Identify the lines that include the word "Write", then copy all of them.

** Recorded data **
BEGIN

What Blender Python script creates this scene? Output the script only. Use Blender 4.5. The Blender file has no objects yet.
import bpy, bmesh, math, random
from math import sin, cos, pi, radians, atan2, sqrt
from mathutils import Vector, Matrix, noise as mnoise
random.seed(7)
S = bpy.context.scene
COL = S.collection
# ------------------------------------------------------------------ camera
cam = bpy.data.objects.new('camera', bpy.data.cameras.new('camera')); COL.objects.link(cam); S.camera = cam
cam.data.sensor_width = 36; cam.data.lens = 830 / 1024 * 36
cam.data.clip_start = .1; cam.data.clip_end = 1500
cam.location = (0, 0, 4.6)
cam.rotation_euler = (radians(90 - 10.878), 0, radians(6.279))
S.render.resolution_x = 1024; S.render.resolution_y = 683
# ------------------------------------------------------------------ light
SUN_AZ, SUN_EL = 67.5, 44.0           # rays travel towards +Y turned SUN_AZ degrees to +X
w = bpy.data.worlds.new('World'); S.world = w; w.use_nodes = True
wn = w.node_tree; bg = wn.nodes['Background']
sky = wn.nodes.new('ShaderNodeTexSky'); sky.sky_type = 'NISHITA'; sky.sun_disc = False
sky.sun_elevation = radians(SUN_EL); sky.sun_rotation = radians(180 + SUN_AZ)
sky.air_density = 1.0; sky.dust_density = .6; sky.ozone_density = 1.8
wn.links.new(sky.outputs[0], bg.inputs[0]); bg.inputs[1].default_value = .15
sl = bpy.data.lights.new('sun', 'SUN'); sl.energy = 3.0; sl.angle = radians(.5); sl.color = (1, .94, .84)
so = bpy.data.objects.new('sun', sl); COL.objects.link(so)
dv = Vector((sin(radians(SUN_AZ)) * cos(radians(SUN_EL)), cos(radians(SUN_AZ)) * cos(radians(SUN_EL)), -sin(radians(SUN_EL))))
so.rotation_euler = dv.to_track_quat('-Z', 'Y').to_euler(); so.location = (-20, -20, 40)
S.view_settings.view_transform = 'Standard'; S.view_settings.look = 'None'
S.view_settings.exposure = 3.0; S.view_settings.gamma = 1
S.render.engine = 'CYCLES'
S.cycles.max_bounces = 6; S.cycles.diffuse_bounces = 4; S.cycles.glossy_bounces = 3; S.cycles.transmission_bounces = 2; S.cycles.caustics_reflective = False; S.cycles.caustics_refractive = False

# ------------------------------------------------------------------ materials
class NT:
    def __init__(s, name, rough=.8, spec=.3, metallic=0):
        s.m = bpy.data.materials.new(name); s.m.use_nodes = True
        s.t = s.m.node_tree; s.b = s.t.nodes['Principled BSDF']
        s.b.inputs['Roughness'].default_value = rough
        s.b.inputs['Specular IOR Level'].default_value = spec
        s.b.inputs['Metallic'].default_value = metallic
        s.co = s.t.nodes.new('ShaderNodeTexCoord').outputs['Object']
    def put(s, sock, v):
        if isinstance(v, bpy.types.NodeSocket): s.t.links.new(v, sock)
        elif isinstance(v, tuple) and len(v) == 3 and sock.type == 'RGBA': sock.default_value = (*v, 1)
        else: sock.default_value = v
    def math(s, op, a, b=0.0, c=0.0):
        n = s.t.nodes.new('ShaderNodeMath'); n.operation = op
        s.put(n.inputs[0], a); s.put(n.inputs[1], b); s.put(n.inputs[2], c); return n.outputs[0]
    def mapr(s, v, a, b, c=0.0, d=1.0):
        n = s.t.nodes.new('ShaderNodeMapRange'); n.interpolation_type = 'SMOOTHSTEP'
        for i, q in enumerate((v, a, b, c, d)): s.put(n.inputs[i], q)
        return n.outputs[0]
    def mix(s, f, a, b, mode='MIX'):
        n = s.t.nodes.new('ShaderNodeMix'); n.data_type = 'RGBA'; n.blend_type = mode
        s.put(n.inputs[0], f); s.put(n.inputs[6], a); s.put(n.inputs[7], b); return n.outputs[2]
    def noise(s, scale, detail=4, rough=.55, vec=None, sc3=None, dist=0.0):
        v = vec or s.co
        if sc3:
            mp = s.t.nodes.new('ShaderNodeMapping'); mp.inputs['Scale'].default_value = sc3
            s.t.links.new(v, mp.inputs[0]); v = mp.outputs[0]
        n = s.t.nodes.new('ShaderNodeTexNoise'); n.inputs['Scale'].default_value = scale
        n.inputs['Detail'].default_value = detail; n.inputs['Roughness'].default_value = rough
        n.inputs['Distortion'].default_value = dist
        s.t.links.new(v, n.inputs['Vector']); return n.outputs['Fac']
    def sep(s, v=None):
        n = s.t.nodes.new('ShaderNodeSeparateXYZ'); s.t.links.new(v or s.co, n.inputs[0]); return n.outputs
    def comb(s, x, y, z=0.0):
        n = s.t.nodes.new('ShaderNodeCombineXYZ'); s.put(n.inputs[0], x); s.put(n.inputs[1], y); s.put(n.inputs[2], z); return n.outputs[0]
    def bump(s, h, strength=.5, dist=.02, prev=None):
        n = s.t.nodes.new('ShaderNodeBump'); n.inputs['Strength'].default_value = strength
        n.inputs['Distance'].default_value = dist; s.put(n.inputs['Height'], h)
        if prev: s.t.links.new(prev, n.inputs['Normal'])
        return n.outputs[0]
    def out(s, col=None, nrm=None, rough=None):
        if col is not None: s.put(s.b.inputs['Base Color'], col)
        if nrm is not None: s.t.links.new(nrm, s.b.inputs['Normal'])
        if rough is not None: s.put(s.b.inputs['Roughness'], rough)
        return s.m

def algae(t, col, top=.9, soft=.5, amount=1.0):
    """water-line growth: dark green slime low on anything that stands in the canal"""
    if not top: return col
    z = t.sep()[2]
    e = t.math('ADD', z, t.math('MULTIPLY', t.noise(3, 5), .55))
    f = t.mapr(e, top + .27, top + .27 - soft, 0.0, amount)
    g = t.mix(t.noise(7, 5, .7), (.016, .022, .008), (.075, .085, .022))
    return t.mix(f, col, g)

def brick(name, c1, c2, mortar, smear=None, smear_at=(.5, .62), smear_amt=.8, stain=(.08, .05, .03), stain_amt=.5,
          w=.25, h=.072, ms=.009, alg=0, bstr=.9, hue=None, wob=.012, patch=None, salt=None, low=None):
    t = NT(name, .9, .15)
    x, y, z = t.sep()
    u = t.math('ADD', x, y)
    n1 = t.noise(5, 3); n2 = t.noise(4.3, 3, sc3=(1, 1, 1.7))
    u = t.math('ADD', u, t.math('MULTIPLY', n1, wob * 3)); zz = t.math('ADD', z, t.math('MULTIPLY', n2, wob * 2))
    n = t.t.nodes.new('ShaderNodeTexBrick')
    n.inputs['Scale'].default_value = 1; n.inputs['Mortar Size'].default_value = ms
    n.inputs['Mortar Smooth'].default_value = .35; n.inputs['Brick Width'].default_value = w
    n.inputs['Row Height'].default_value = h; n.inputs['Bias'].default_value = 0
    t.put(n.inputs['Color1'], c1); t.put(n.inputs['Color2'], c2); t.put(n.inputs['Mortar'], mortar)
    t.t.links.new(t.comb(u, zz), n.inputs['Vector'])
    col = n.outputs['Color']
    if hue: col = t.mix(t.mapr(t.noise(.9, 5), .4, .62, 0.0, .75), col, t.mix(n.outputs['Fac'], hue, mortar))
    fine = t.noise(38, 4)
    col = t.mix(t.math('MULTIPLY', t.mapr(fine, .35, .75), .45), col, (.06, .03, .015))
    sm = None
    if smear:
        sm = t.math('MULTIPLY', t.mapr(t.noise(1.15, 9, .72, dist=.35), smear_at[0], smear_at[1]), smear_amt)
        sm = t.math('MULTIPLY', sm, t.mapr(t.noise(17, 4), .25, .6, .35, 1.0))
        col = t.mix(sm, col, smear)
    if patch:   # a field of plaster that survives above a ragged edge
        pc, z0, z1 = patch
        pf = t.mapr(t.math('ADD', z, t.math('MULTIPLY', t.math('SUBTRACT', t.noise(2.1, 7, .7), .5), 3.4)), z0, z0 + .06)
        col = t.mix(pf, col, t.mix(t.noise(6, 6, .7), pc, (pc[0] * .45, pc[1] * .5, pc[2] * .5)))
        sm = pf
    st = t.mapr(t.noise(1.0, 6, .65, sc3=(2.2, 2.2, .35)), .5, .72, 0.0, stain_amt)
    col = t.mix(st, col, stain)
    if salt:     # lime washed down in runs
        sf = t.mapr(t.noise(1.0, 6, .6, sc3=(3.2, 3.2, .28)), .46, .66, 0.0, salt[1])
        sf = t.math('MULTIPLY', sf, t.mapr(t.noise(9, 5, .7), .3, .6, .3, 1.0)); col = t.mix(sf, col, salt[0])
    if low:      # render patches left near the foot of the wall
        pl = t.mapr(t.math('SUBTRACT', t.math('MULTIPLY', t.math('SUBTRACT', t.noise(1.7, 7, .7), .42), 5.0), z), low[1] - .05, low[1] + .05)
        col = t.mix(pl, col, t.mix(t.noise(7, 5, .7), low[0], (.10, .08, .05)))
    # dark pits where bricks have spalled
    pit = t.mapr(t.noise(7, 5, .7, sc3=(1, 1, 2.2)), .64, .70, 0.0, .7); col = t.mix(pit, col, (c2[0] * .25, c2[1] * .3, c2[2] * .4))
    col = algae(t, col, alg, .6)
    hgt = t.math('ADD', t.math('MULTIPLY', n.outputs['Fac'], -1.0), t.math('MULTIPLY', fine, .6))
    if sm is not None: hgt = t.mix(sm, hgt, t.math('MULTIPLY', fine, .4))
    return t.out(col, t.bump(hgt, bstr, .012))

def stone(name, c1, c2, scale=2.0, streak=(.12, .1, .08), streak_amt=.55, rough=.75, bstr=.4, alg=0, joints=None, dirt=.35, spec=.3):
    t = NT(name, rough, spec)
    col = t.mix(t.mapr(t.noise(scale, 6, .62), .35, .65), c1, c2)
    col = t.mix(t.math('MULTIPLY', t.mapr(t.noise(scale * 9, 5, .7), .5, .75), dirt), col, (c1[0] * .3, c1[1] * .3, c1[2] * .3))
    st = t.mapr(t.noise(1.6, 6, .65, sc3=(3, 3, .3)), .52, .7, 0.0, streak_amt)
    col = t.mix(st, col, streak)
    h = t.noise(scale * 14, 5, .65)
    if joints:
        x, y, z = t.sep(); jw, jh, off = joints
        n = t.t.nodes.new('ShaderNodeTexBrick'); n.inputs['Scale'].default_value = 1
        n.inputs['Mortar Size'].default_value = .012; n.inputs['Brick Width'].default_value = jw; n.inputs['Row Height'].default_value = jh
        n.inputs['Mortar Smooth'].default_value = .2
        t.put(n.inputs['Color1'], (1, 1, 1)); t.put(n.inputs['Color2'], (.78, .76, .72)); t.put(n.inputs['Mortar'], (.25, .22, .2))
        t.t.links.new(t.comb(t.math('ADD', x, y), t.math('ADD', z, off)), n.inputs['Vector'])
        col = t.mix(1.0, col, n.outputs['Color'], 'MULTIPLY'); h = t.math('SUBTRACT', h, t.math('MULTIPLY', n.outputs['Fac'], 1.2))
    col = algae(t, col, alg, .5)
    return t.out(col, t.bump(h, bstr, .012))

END
BEGIN

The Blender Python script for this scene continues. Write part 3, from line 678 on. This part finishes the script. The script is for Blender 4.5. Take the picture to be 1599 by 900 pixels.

END
BEGIN

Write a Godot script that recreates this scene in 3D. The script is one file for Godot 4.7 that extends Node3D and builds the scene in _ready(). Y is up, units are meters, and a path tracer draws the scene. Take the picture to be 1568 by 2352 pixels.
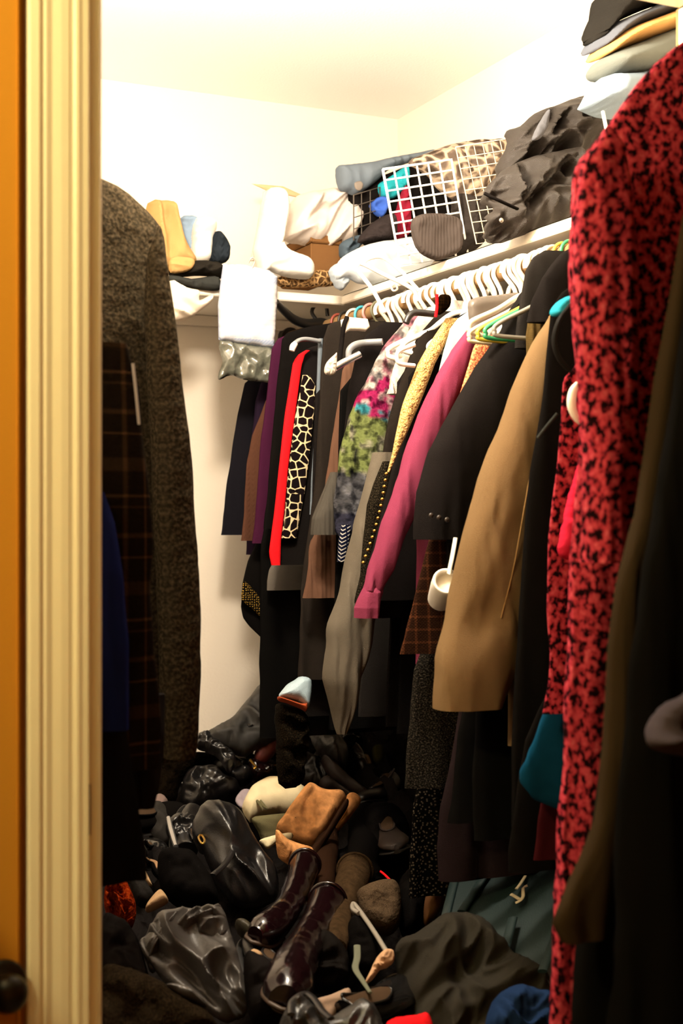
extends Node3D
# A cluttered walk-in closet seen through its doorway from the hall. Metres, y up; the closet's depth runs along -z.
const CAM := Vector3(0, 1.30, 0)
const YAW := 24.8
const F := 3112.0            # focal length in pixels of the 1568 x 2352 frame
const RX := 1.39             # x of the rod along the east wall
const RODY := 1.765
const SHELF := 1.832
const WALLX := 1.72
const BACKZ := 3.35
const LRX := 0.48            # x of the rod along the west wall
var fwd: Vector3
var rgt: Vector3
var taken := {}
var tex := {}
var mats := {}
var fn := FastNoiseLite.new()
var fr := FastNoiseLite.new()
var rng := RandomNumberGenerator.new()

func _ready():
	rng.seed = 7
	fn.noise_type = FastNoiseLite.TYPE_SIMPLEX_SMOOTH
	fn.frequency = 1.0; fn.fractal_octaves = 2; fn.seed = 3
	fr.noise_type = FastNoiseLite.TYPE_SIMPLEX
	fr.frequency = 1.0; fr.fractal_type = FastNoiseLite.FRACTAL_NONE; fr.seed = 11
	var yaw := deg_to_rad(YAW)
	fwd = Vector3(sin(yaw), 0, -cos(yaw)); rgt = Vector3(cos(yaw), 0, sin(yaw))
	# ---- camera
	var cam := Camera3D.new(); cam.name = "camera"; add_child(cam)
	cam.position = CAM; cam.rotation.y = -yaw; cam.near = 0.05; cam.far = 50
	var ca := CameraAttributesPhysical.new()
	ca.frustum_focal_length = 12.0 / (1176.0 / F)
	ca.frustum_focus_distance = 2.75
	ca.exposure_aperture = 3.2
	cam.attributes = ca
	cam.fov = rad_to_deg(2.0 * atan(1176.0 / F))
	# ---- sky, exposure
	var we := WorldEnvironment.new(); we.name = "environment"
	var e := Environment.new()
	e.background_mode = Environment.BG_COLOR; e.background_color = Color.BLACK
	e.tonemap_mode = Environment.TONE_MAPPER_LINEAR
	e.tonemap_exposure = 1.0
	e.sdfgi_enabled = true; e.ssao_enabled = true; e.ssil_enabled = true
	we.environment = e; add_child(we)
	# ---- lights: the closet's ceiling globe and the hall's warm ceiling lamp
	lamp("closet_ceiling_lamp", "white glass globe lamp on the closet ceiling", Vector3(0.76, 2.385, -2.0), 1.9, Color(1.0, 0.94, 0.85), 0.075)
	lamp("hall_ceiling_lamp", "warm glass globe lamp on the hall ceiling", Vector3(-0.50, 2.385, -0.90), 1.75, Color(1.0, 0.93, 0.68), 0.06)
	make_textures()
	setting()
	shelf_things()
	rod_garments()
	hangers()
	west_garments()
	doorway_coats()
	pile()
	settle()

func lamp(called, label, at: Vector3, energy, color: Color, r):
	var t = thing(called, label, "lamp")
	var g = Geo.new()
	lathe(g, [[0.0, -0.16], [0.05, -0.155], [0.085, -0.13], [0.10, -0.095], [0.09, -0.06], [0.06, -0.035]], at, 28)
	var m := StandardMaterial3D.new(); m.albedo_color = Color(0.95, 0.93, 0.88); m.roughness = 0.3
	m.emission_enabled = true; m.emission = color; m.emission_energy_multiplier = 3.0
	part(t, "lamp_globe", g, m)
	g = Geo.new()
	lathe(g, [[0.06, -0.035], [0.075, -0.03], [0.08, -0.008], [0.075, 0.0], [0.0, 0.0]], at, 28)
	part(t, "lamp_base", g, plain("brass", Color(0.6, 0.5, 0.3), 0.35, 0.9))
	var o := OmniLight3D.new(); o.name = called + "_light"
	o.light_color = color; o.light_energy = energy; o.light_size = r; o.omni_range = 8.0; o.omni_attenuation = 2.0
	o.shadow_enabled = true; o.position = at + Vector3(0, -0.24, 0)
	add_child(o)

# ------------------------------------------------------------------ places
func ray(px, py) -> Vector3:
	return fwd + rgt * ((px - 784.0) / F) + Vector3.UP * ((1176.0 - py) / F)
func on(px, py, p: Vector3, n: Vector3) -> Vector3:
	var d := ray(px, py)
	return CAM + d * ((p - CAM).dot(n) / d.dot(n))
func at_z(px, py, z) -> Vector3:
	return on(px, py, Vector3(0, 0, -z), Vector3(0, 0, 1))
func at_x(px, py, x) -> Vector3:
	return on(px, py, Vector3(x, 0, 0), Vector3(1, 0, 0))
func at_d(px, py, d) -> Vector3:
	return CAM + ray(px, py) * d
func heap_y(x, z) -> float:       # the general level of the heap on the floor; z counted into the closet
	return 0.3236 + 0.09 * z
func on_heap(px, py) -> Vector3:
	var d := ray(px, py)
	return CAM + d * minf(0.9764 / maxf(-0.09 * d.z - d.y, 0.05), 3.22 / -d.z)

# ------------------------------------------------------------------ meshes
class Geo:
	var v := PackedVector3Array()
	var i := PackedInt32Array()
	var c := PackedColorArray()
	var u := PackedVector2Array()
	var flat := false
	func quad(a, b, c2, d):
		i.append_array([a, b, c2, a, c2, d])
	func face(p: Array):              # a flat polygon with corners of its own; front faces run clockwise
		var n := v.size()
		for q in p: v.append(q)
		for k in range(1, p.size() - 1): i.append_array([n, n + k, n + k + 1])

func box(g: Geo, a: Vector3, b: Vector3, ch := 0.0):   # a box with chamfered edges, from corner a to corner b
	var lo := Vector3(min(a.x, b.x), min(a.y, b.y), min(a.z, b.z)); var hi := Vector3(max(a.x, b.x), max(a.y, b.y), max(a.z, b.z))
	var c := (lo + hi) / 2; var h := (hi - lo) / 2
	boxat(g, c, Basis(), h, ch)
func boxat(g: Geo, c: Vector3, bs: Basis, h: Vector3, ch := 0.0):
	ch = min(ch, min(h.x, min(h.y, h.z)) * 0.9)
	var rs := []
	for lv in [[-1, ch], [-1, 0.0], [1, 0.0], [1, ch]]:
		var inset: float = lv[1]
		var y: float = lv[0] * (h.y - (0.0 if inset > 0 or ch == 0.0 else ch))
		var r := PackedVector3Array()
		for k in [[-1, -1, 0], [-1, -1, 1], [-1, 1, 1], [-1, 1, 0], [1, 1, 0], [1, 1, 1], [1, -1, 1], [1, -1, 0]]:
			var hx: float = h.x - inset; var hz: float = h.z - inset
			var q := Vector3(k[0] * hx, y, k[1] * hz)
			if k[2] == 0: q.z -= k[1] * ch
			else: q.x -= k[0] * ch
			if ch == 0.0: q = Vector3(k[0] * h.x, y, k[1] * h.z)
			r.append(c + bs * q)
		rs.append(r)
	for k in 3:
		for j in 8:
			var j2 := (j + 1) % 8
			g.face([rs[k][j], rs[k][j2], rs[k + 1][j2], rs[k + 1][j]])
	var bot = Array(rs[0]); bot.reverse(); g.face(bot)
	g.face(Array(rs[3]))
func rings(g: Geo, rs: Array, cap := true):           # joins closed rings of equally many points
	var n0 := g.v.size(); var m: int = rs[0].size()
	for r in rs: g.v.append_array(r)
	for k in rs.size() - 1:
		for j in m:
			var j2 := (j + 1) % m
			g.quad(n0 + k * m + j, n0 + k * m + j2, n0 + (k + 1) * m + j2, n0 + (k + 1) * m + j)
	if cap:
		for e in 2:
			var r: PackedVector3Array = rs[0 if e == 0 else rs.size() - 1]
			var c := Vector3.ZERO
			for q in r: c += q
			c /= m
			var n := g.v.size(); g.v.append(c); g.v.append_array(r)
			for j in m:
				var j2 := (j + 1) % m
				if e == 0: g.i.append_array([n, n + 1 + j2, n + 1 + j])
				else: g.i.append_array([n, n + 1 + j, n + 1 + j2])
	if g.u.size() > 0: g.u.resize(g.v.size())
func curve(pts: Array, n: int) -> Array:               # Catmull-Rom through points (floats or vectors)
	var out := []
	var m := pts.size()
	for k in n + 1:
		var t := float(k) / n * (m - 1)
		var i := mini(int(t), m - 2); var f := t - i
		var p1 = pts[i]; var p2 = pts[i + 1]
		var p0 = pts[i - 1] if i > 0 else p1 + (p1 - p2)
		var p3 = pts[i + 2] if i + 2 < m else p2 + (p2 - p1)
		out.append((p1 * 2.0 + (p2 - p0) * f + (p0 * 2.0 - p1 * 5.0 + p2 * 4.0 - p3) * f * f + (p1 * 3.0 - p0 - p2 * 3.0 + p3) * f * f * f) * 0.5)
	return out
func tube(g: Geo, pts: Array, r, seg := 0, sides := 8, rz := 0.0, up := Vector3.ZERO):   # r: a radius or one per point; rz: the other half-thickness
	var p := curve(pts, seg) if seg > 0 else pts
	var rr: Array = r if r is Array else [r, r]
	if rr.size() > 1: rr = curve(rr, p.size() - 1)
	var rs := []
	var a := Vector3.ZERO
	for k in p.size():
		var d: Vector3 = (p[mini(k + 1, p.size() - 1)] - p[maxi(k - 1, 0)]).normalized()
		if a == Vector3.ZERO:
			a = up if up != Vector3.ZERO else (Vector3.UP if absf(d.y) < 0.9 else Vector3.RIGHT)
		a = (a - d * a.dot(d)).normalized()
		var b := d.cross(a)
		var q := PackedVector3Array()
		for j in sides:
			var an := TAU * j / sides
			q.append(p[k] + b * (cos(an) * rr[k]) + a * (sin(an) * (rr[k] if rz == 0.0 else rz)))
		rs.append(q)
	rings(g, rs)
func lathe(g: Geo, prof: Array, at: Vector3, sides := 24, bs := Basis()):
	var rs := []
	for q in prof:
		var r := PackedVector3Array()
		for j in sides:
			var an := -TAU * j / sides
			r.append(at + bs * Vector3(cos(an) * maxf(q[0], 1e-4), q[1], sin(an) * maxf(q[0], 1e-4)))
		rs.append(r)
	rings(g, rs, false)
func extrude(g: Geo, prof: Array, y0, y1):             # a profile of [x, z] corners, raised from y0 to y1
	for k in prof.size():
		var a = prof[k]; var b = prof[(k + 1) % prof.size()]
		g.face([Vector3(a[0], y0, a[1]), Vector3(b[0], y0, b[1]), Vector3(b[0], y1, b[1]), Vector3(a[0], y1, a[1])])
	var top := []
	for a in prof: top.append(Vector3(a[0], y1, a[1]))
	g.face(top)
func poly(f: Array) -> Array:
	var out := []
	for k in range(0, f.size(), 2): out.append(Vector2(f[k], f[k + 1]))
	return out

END

** Completed task **
The Blender Python script for this scene continues. Write part 3, from line 678 on. This part finishes the script. The script is for Blender 4.5. Take the picture to be 1599 by 900 pixels.
Write a Godot script that recreates this scene in 3D. The script is one file for Godot 4.7 that extends Node3D and builds the scene in _ready(). Y is up, units are meters, and a path tracer draws the scene. Take the picture to be 1568 by 2352 pixels.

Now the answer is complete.